TELEGRAM TO GENERAL SCHOFIELD
WASHINGTON, D. C., August 22, 1863GENERAL SCHOFIELD, Saint Louis, Mo.:
Please send me if you can a transcript of the record in the case of McQuin and Bell, convicted of murder by a military commission. I telegraphed General Strong for it, but he does not answer.
A. LINCOLN.
TELEGRAM TO MRS. GRIMSLEY
WAR DEPARTMENT, WASHINGTON, D. C., August 24, 1863MRS. ELIZABETH J. GRIMSLEY, Springfield, Ill.:
I mail the papers to you to-day appointing Johnny to the Naval school.
A. LINCOLN
TO CRITICS OF EMANCIPATION
To J. C. CONKLINGEXECUTIVE MANSION, WASHINGTON, August 26, 1863.
HON. JAMES C. CONKLING.
MY DEAR SIR: — Your letter inviting me to attend a mass meeting of unconditional Union men, to be held at the capital of Illinois, on the 3d day of September, has been received. It would be very agreeable for me thus to meet my old friends at my own home, but I cannot just now be absent from here so long as a visit there would require.
The meeting is to be of all those who maintain unconditional devotion to the Union, and I am sure that my old political friends will thank me for tendering, as I do, the nation's gratitude to those other noble men whom no partisan malice or partisan hope can make false to the nation's life.

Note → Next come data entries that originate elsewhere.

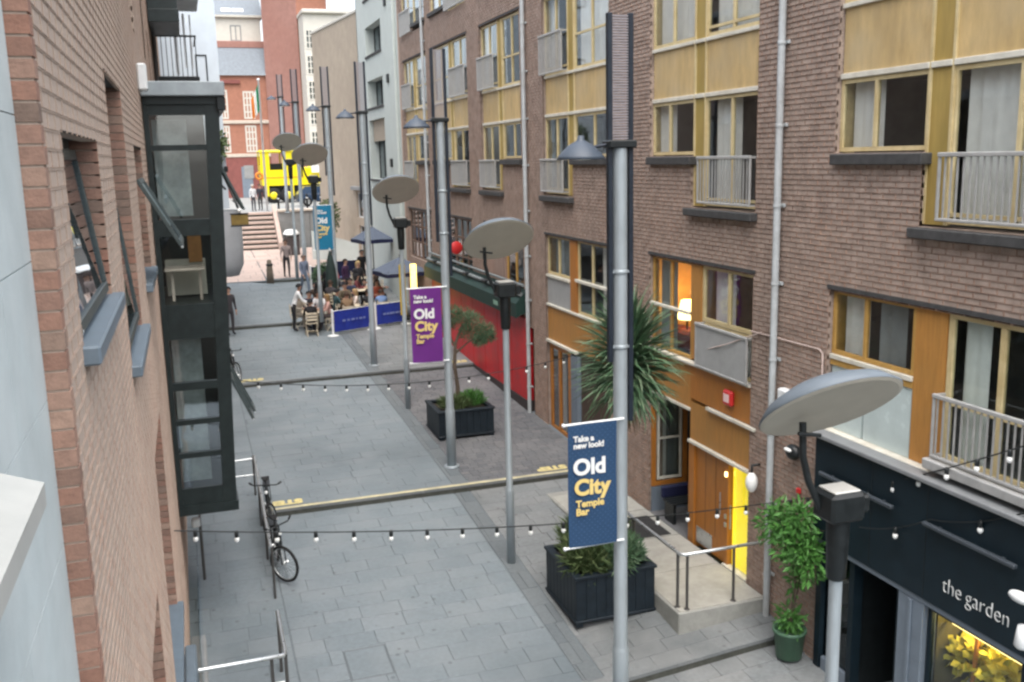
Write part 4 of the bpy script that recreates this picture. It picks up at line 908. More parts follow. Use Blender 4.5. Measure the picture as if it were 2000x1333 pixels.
# ------------------------------------------------------------------ planters and plants
def planter(name,x0,x1,y0,y1,zb,zt,label):
    t=thing(name,label,'planter',((x0+x1)/2,(y0+y1)/2,zb),'navy timber planters')
    h=zt-zb; zf=zb+.10
    for (a,b,c,d,ax) in ((x0,x1,y0,y0+.05,0),(x0,x1,y1-.05,y1,0),(x0,x0+.05,y0+.052,y1-.052,1),(x1-.05,x1,y0+.052,y1-.052,1)):
        n=8; L=(b-a) if ax==0 else (d-c)
        for k in range(n):
            u0,u1=k*L/n+.002,(k+1)*L/n-.002
            mb=MB().cbox(a+u0,a+u1,c,d,zf,zt-.05,.005) if ax==0 else MB().cbox(a,b,c+u0,c+u1,zf,zt-.05,.005)
            put('planter_board',mb,PLANT,t)
    put('rim',MB().cbox(x0-.03,x1+.03,y0-.03,y0+.10,zt-.05,zt+.0,.008).cbox(x0-.03,x1+.03,y1-.10,y1+.03,zt-.05,zt,.008).cbox(x0-.03,x0+.10,y0+.1,y1-.1,zt-.05,zt-.001,.008).cbox(x1-.10,x1+.03,y0+.1,y1-.1,zt-.05,zt-.001,.008),PLANT,t)
    put('base_rail',MB().cbox(x0-.02,x1+.02,y0-.02,y1+.02,zf-.04,zf+.0,.01),PLANT,t)
    for x in (x0+.06,x1-.06):
        for y in (y0+.06,y1-.06): put('foot',MB().cbox(x-.06,x+.06,y-.06,y+.06,zb-.02,zf-.041,.01),PLANT,t)
    put('soil',MB().box(x0+.055,x1-.055,y0+.055,y1-.055,zt-.2,zt-.09),SOIL,t)
    return t
p1=planter('planter_box',5.33,6.70,13.2,14.55,zg(6,13.3),.0,'large navy timber planter holding the sword leaved palm, beside the entrance ramp')
p2=planter('planter_box',5.37,6.76,22.0,23.3,zg(9,22.1),.5,'navy timber planter with a small crooked pine, before the red shopfront')
def bush(c,r,n,ls,m,label,grp,wid=.11,up=.9,par=None):
    t=thing('low_shrub',label,'shrub',(c[0],c[1],c[2]-r[2]),grp)
    mb=MB(); leafblob(mb,c,r,n,ls,R,up=up,wid=wid); put('foliage',mb,m,t)
    put('stem',MB().tube([(c[0],c[1],c[2]-r[2]-.1),(c[0]+.02,c[1],c[2])],.012,5),BARK,t)
bush((5.68,13.6,.16),(.34,.38,.30),1500,.22,LEAFO,'olive shrub at the street corner of the palm planter','planter shrubs')
bush((6.15,13.45,.15),(.4,.28,.30),1500,.2,LEAFD,'dark green shrub along the near rim of the palm planter','planter shrubs')
bush((6.05,14.2,.22),(.58,.34,.32),1900,.22,LEAFO,'spreading olive shrub at the back of the palm planter','planter shrubs')
bush((5.9,22.5,.56),(.4,.36,.15),1000,.14,LEAFO,'low olive shrub in the pine planter','planter shrubs')
bush((6.4,22.7,.58),(.3,.36,.17),800,.14,LEAFG,'bright low shrub at the wall side of the pine planter','planter shrubs')
# sword leaved palm
pt=thing('cabbage_palm','tall cabbage palm with arching sword leaves rising from the navy planter','palm',(6.25,13.85,-.1))
tp=[(6.25,13.85,-.12),(6.27,13.86,.7),(6.36,13.9,1.6),(6.5,13.95,2.4),(6.58,13.97,3.08)]
put('trunk',MB().tube(tp,[.085,.075,.07,.07,.06],10),BARK,pt)
cc=Vector((6.6,13.97,3.15))
def sword(L,w,droop,fold=.25,n=7):
    mb=MB(); vs=[];p=Vector((0,0,0)); a=0
    for i in range(n+1):
        s=i/n; ww=w*(.55+.9*s if s<.35 else .865*(1-((s-.35)/.65)**1.6))+.0015
        ang=droop*s*s
        q=(math.cos(ang),math.sin(-ang))
        if i: p=p+Vector((q[0]*L/n,0,q[1]*L/n))
        vs+=[(p.x,-ww/2,p.z+ww*fold),(p.x,0,p.z),(p.x,ww/2,p.z+ww*fold)]
    for i in range(n):
        b=i*3; mb_f=[(b,b+1,b+4,b+3),(b+1,b+2,b+5,b+4)]
        mb.add([vs[j] for j in (b,b+1,b+2,b+3,b+4,b+5)],[(0,1,4,3),(1,2,5,4)],True)
    return mb
swords=[sword(R.uniform(.95,1.2),R.uniform(.055,.075),R.choice([.15,.3,.5,.7,.95,1.2])).mesh('leaf',LEAFD) for _ in range(8)]
dead=[sword(R.uniform(.7,.95),.04,R.uniform(.3,.8)).mesh('dead_leaf',LEAFB) for _ in range(4)]
massed=MB()
for i in range(760):
    dd=i<280 or i>=330
    h=R.random() if dd else 0
    el=math.radians(-30+h*112+R.uniform(-20,20)) if dd else math.radians(R.uniform(-88,-62))
    el=min(el,math.radians(87)); az=R.uniform(0,2*math.pi)
    base=cc+Vector((math.cos(az)*.05,math.sin(az)*.05,-.32+.72*h if dd else R.uniform(-.6,-.25)))
    k=R.uniform(.66,.92); rot=(R.uniform(-.5,.5),-el,az); me=R.choice(swords if dd else dead)
    if i<330:
        o=link('leaf' if dd else 'dead_leaf',me,pt); o.location=base-pt.location; o.rotation_euler=rot; o.scale=(k,k,k)
    else:
        from mathutils import Euler
        M4=Matrix.Translation(base)@Euler(rot).to_matrix().to_4x4()@Matrix.Scale(k,4)
        massed.add([tuple(M4@v.co) for v in me.vertices],[tuple(p.vertices) for p in me.polygons],True)
put('foliage',massed,LEAFD,pt,kind='stuff')
# crooked pine
pn=thing('pine_tree','small crooked pine with cloud shaped needle clumps in the far planter','pine tree',(6.05,22.75,.35))
put('trunk',MB().tube([(6.05,22.75,.35),(6.07,22.76,.9),(6.0,22.75,1.45),(6.05,22.77,2.0),(6.25,22.8,2.45)],[.06,.052,.046,.04,.022],9),BARK,pn)
for br in ([(6.03,22.76,1.75),(6.4,22.7,2.05),(6.75,22.65,2.2)],[(6.04,22.76,1.9),(5.9,22.9,2.3),(5.85,23.0,2.6)],[(6.12,22.78,2.2),(6.45,23.0,2.5),(6.6,23.1,2.7)]): put('limb',MB().tube(br,[.028,.02,.01],6),BARK,pn)
ndl=MB()
for c,r in (((6.0,22.8,2.72),(.24,.3,.22)),((6.3,22.75,2.62),(.3,.3,.24)),((6.55,22.95,2.5),(.28,.3,.2)),((6.78,22.65,2.28),(.24,.25,.16)),((6.9,22.8,2.1),(.16,.2,.12)),((6.4,22.7,2.25),(.26,.25,.16)),((5.9,22.9,2.5),(.18,.2,.2)),((6.62,22.6,2.05),(.14,.16,.1))):
    leafblob(ndl,c,r,420,.13,R,up=.5,wid=.10)
put('needles',ndl,NEEDLE,pn)
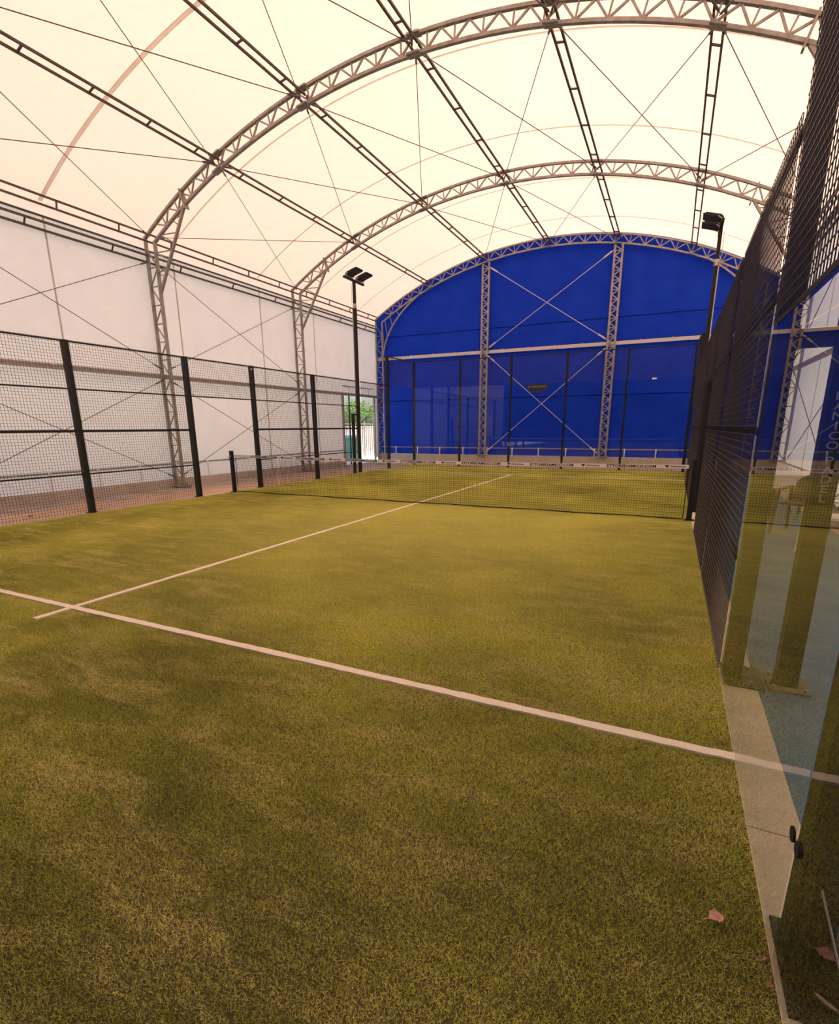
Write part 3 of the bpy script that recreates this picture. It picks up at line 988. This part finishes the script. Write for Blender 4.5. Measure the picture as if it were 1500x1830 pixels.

There are those who are dissatisfied with me. To such I would say: You desire peace, and you blame me that we do not have it. But how can we obtain it? There are but three conceivable ways:
First — to suppress the rebellion by force of arms. This I am trying to do. Are you for it? If you are, so far we are agreed. If you are not for it, a second way is to give up the Union. I am against this. Are you for it? If you are you should say so plainly. If you are not for force nor yet for dissolution, there only remains some imaginable compromise.
I do not believe that any compromise embracing the maintenance of the Union is now possible. All that I learn leads to a directly opposite belief. The strength of the rebellion is its military, its army. That army dominates all the country and all the people within its range. Any offer of terms made by any man or men within that range, in opposition to that army, is simply nothing for the present; because such man or men have no power whatever to enforce their side of a compromise, if one were made with them.
To illustrate: Suppose refugees from the South and peace men of the North get together in convention, and frame and proclaim a compromise embracing a restoration of the Union. In what way can that compromise be used to keep Lee's army out of Pennsylvania? Meade's army can keep Lee's army out of Pennsylvania, and, I think, can ultimately drive it out of existence. But no paper compromise to which the controllers of Lee's army are not agreed can at all affect that army. In an effort at such compromise we would waste time, which the enemy would improve to our disadvantage; and that would be all.
A compromise, to be effective, must be made either with those who control the rebel army, or with the people, first liberated from the domination of that army by the success of our own army. Now allow me to assure you that no word or intimation from that rebel army, or from any of the men controlling it, in relation to any peace compromise, has ever come to my knowledge or belief. All charges and insinuations to the contrary are deceptive and groundless. And I promise you that if any such proposition shall hereafter come, it shall not be rejected and kept a secret from you. I freely acknowledge myself to be the servant of the people, according to the bond of service, the United States Constitution, and that, as such, I am responsible to them.